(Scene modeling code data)
· · ·
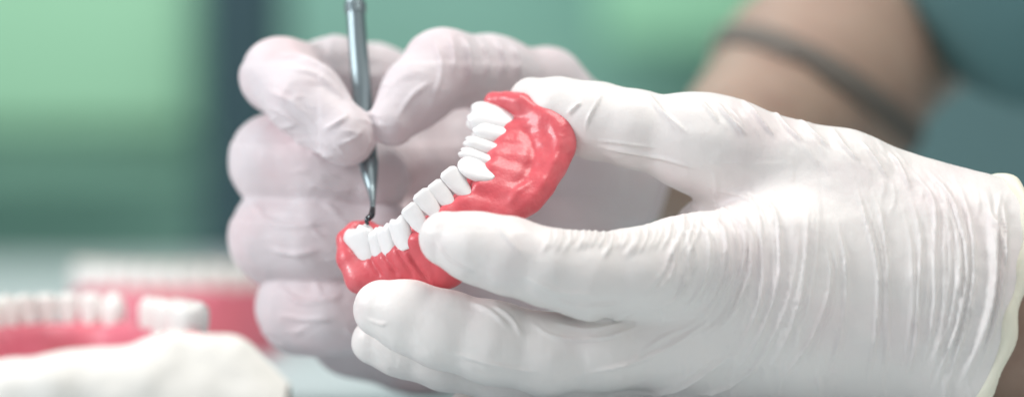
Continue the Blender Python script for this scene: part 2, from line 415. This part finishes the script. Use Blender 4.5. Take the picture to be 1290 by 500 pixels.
long_ridges = [
    ([(1070, 218), (1089, 273), (1102, 340), (1102, 416), (1089, 495)], 2.6, .55),
    ([(1093, 227), (1114, 281), (1120, 349), (1117, 433), (1106, 495)], 2.4, .5),
    ([(1140, 235), (1156, 298), (1159, 365), (1152, 433), (1140, 495)], 2.6, .55),
    ([(1144, 206), (1173, 256), (1177, 323), (1173, 399), (1156, 475)], 2.8, .5),
    ([(1165, 208), (1202, 255), (1217, 325), (1211, 399), (1186, 458), (1173, 500)], 3.0, .75),
    ([(1200, 222), (1222, 280), (1228, 350), (1214, 420), (1190, 500)], 3.2, .7),
    ([(1185, 214), (1192, 262), (1196, 330), (1188, 410), (1165, 490)], 2.4, .4),
    ([(1232, 228), (1246, 262), (1249, 330), (1238, 410), (1205, 500)], 5.0, 1.0),
    ([(1262, 236), (1254, 262), (1256, 300), (1250, 370), (1240, 420)], 3.5, .7),
    ([(890, 238), (942, 252), (959, 298), (955, 374), (934, 433), (900, 475)], 2.4, .5),
    ([(905, 236), (968, 256), (980, 307), (976, 365), (951, 433), (909, 491)], 2.6, .55),
    ([(878, 262), (909, 262), (934, 290), (934, 340), (909, 400), (867, 433)], 2.4, .5),
    ([(870, 268), (898, 276), (915, 300), (914, 345), (890, 395), (850, 425)], 2.2, .45),
    ([(1018, 248), (1014, 332), (993, 416), (951, 491)], 2.4, .35),
    ([(1039, 298), (1043, 357), (1022, 424), (976, 491)], 2.4, .45),
    ([(1000, 330), (990, 390), (960, 450), (925, 495)], 2.2, .4),
    ([(1052, 270), (1066, 340), (1060, 420), (1035, 495)], 2.2, .35),
    ([(862, 272), (885, 290), (893, 325), (880, 370), (845, 405)], 2.2, .4),
    ([(848, 276), (868, 300), (870, 335), (850, 375), (815, 392)], 2.4, .45),
    ([(838, 282), (848, 310), (842, 345), (815, 378)], 2.2, .4),
    ([(900, 398), (850, 432), (800, 455), (735, 470)], 3.0, .45),
    ([(935, 440), (880, 475), (840, 492), (800, 497)], 2.6, .5),
    ([(960, 455), (915, 488), (870, 499)], 2.6, .45),
    ([(800, 393), (770, 402), (720, 400)], 2.5, .4),
    ([(1254, 240), (1266, 275), (1265, 330), (1252, 400), (1226, 485)], 4.0, .9), ([(1240, 300), (1252, 350), (1240, 430), (1214, 495)], 2.5, .5),
    ([(1238, 262), (1262, 300), (1272, 345)], 2.5, .6),
    # thumb
    ([(812, 116), (830, 135), (852, 158), (868, 172)], 2.4, .5),
    ([(760, 112), (752, 130), (742, 150), (735, 170)], 2.2, .3),
    ([(735, 128), (722, 136), (712, 146)], 2.2, .5),
    ([(745, 184), (790, 190), (840, 200), (885, 216)], 2.6, .45),
    ([(740, 176), (785, 180), (835, 188)], 2.2, .3),
    ([(900, 126), (920, 150), (945, 174)], 2.4, .5), ([(934, 124), (955, 150), (982, 176)], 2.4, .5),
    ([(968, 136), (990, 160), (1014, 182)], 2.4, .45), ([(1001, 146), (1022, 168), (1047, 190)], 2.4, .45),
    ([(1043, 158), (1062, 180), (1085, 205)], 2.4, .4), ([(880, 124), (893, 142), (905, 158)], 2.0, .35),
    ([(1085, 175), (1105, 200), (1120, 230)], 2.4, .4), ([(1120, 190), (1138, 215), (1150, 245)], 2.4, .4),
    # index finger
    ([(620, 275), (640, 300), (662, 325)], 3.0, .25), ([(545, 300), (565, 325), (595, 345)], 2.6, .35),
    ([(655, 345), (700, 365), (760, 372)], 3.0, .3), ([(690, 372), (730, 385), (790, 380)], 2.6, .35),
    # middle finger
    ([(458, 400), (478, 408), (490, 405)], 2.4, .3), ([(590, 380), (620, 395), (640, 415)], 3.2, .4),
    ([(620, 385), (645, 402), (660, 425)], 3.0, .4), ([(560, 440), (620, 458), (690, 470)], 2.6, .3),
    ([(660, 400), (700, 425), (760, 425), (820, 405)], 3.0, .4), ([(690, 405), (740, 415), (800, 402)], 2.6, .35),
]
for pts, w, h in long_ridges:
    H += h * ridge(px, py, [(a + rng.uniform(-3, 3), b) for a, b in pts], w * rng.uniform(.65, .95), 0.3)
# small puckers along the top of the index finger
for x0 in np.arange(690, 885, 9.0):
    x0 += rng.uniform(-3, 3); ln = rng.uniform(14, 40) + max(0, (x0 - 800) * 0.5)
    y0 = 292 - max(0, x0 - 790) * 0.30
    H += rng.uniform(.35, .7) * ridge(px, py, [(x0, y0 - 8), (x0 - 1, y0 + ln * .4), (x0 - 6 - ln * .2, y0 + ln)], 2.2, 0.4)
for _ in range(46):   # long fine stretch lines following the big folds
    b0 = long_ridges[rng.randint(0, 22)][0]; o = rng.uniform(-16, 16); a_ = rng.uniform(0, .5); n_ = len(b0)
    q = [(a + o + rng.uniform(-3, 3), b + rng.uniform(-6, 6)) for a, b in b0][int(a_ * 2):]
    if len(q) > 2: H += rng.uniform(.10, .34) * ridge(px, py, q, rng.uniform(1.3, 2.2), 0.4)
# fine puckers scattered over the knuckles
for _ in range(70):
    x0 = rng.uniform(830, 1230); y0 = rng.uniform(200, 480); ln = rng.uniform(30, 90)
    lean = (x0 - 1000) / 900
    H += rng.uniform(.06, .2) * ridge(px, py, [(x0, y0), (x0 + ln * .12 * (1 - lean), y0 + ln * .5), (x0 - ln * lean * .2, y0 + ln)], rng.uniform(1.6, 3.2), 0.45)
for _ in range(26):
    x0 = rng.uniform(900, 1130); y0 = 118 + (x0 - 900) * .27 + rng.uniform(0, 45); ln = rng.uniform(15, 40)
    H += rng.uniform(.05, .16) * ridge(px, py, [(x0, y0), (x0 + ln * .5, y0 + ln * .55), (x0 + ln * .9, y0 + ln * 1.2)], 2.0, 0.45)
H = 1.9 * H * front
st_ = V * [0.55, 1, 1.0]
H += 0.20 * vnoise(st_, 7, 3) + 0.10 * vnoise(V, 3.2, 8) + 0.9 * np.clip(vnoise(V, 24, 2), -1, 1) * 0.5
V = V + N * H[:, None]
gn = mesh_obj('glove', V, Q, GLOVE, person, label='near white latex glove with stretched folds over the back of the hand')
mesh_obj('cuff_rim', VR, QR, RIM, gn, off=person.location)

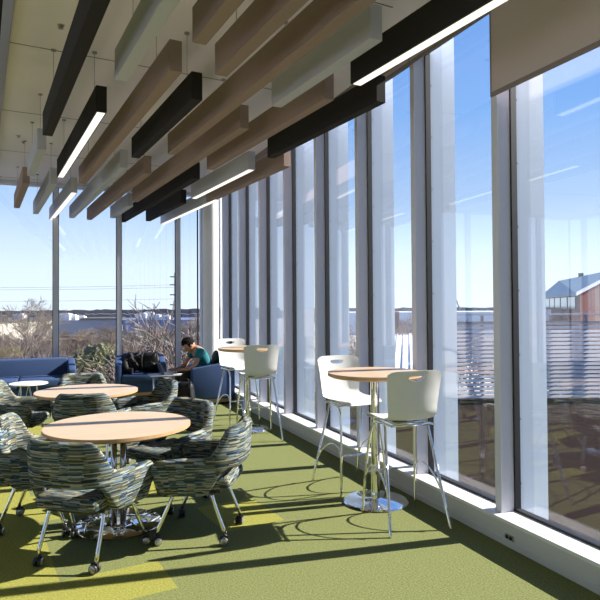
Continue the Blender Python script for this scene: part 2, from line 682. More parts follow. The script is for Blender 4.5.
· · ·
Without the pictures, restate all of the entries above verbatim.

§ Written solution:
Continue the Blender Python script for this scene: part 2, from line 415. This part finishes the script. Use Blender 4.5. Take the picture to be 1290 by 500 pixels.
long_ridges = [
    ([(1070, 218), (1089, 273), (1102, 340), (1102, 416), (1089, 495)], 2.6, .55),
    ([(1093, 227), (1114, 281), (1120, 349), (1117, 433), (1106, 495)], 2.4, .5),
    ([(1140, 235), (1156, 298), (1159, 365), (1152, 433), (1140, 495)], 2.6, .55),
    ([(1144, 206), (1173, 256), (1177, 323), (1173, 399), (1156, 475)], 2.8, .5),
    ([(1165, 208), (1202, 255), (1217, 325), (1211, 399), (1186, 458), (1173, 500)], 3.0, .75),
    ([(1200, 222), (1222, 280), (1228, 350), (1214, 420), (1190, 500)], 3.2, .7),
    ([(1185, 214), (1192, 262), (1196, 330), (1188, 410), (1165, 490)], 2.4, .4),
    ([(1232, 228), (1246, 262), (1249, 330), (1238, 410), (1205, 500)], 5.0, 1.0),
    ([(1262, 236), (1254, 262), (1256, 300), (1250, 370), (1240, 420)], 3.5, .7),
    ([(890, 238), (942, 252), (959, 298), (955, 374), (934, 433), (900, 475)], 2.4, .5),
    ([(905, 236), (968, 256), (980, 307), (976, 365), (951, 433), (909, 491)], 2.6, .55),
    ([(878, 262), (909, 262), (934, 290), (934, 340), (909, 400), (867, 433)], 2.4, .5),
    ([(870, 268), (898, 276), (915, 300), (914, 345), (890, 395), (850, 425)], 2.2, .45),
    ([(1018, 248), (1014, 332), (993, 416), (951, 491)], 2.4, .35),
    ([(1039, 298), (1043, 357), (1022, 424), (976, 491)], 2.4, .45),
    ([(1000, 330), (990, 390), (960, 450), (925, 495)], 2.2, .4),
    ([(1052, 270), (1066, 340), (1060, 420), (1035, 495)], 2.2, .35),
    ([(862, 272), (885, 290), (893, 325), (880, 370), (845, 405)], 2.2, .4),
    ([(848, 276), (868, 300), (870, 335), (850, 375), (815, 392)], 2.4, .45),
    ([(838, 282), (848, 310), (842, 345), (815, 378)], 2.2, .4),
    ([(900, 398), (850, 432), (800, 455), (735, 470)], 3.0, .45),
    ([(935, 440), (880, 475), (840, 492), (800, 497)], 2.6, .5),
    ([(960, 455), (915, 488), (870, 499)], 2.6, .45),
    ([(800, 393), (770, 402), (720, 400)], 2.5, .4),
    ([(1254, 240), (1266, 275), (1265, 330), (1252, 400), (1226, 485)], 4.0, .9), ([(1240, 300), (1252, 350), (1240, 430), (1214, 495)], 2.5, .5),
    ([(1238, 262), (1262, 300), (1272, 345)], 2.5, .6),
    # thumb
    ([(812, 116), (830, 135), (852, 158), (868, 172)], 2.4, .5),
    ([(760, 112), (752, 130), (742, 150), (735, 170)], 2.2, .3),
    ([(735, 128), (722, 136), (712, 146)], 2.2, .5),
    ([(745, 184), (790, 190), (840, 200), (885, 216)], 2.6, .45),
    ([(740, 176), (785, 180), (835, 188)], 2.2, .3),
    ([(900, 126), (920, 150), (945, 174)], 2.4, .5), ([(934, 124), (955, 150), (982, 176)], 2.4, .5),
    ([(968, 136), (990, 160), (1014, 182)], 2.4, .45), ([(1001, 146), (1022, 168), (1047, 190)], 2.4, .45),
    ([(1043, 158), (1062, 180), (1085, 205)], 2.4, .4), ([(880, 124), (893, 142), (905, 158)], 2.0, .35),
    ([(1085, 175), (1105, 200), (1120, 230)], 2.4, .4), ([(1120, 190), (1138, 215), (1150, 245)], 2.4, .4),
    # index finger
    ([(620, 275), (640, 300), (662, 325)], 3.0, .25), ([(545, 300), (565, 325), (595, 345)], 2.6, .35),
    ([(655, 345), (700, 365), (760, 372)], 3.0, .3), ([(690, 372), (730, 385), (790, 380)], 2.6, .35),
    # middle finger
    ([(458, 400), (478, 408), (490, 405)], 2.4, .3), ([(590, 380), (620, 395), (640, 415)], 3.2, .4),
    ([(620, 385), (645, 402), (660, 425)], 3.0, .4), ([(560, 440), (620, 458), (690, 470)], 2.6, .3),
    ([(660, 400), (700, 425), (760, 425), (820, 405)], 3.0, .4), ([(690, 405), (740, 415), (800, 402)], 2.6, .35),
]
for pts, w, h in long_ridges:
    H += h * ridge(px, py, [(a + rng.uniform(-3, 3), b) for a, b in pts], w * rng.uniform(.65, .95), 0.3)
# small puckers along the top of the index finger
for x0 in np.arange(690, 885, 9.0):
    x0 += rng.uniform(-3, 3); ln = rng.uniform(14, 40) + max(0, (x0 - 800) * 0.5)
    y0 = 292 - max(0, x0 - 790) * 0.30
    H += rng.uniform(.35, .7) * ridge(px, py, [(x0, y0 - 8), (x0 - 1, y0 + ln * .4), (x0 - 6 - ln * .2, y0 + ln)], 2.2, 0.4)
for _ in range(46):   # long fine stretch lines following the big folds
    b0 = long_ridges[rng.randint(0, 22)][0]; o = rng.uniform(-16, 16); a_ = rng.uniform(0, .5); n_ = len(b0)
    q = [(a + o + rng.uniform(-3, 3), b + rng.uniform(-6, 6)) for a, b in b0][int(a_ * 2):]
    if len(q) > 2: H += rng.uniform(.10, .34) * ridge(px, py, q, rng.uniform(1.3, 2.2), 0.4)
# fine puckers scattered over the knuckles
for _ in range(70):
    x0 = rng.uniform(830, 1230); y0 = rng.uniform(200, 480); ln = rng.uniform(30, 90)
    lean = (x0 - 1000) / 900
    H += rng.uniform(.06, .2) * ridge(px, py, [(x0, y0), (x0 + ln * .12 * (1 - lean), y0 + ln * .5), (x0 - ln * lean * .2, y0 + ln)], rng.uniform(1.6, 3.2), 0.45)
for _ in range(26):
    x0 = rng.uniform(900, 1130); y0 = 118 + (x0 - 900) * .27 + rng.uniform(0, 45); ln = rng.uniform(15, 40)
    H += rng.uniform(.05, .16) * ridge(px, py, [(x0, y0), (x0 + ln * .5, y0 + ln * .55), (x0 + ln * .9, y0 + ln * 1.2)], 2.0, 0.45)
H = 1.9 * H * front
st_ = V * [0.55, 1, 1.0]
H += 0.20 * vnoise(st_, 7, 3) + 0.10 * vnoise(V, 3.2, 8) + 0.9 * np.clip(vnoise(V, 24, 2), -1, 1) * 0.5
V = V + N * H[:, None]
gn = mesh_obj('glove', V, Q, GLOVE, person, label='near white latex glove with stretched folds over the back of the hand')
mesh_obj('cuff_rim', VR, QR, RIM, gn, off=person.location)

Continue the Blender Python script for this scene: part 2, from line 682. More parts follow. The script is for Blender 4.5.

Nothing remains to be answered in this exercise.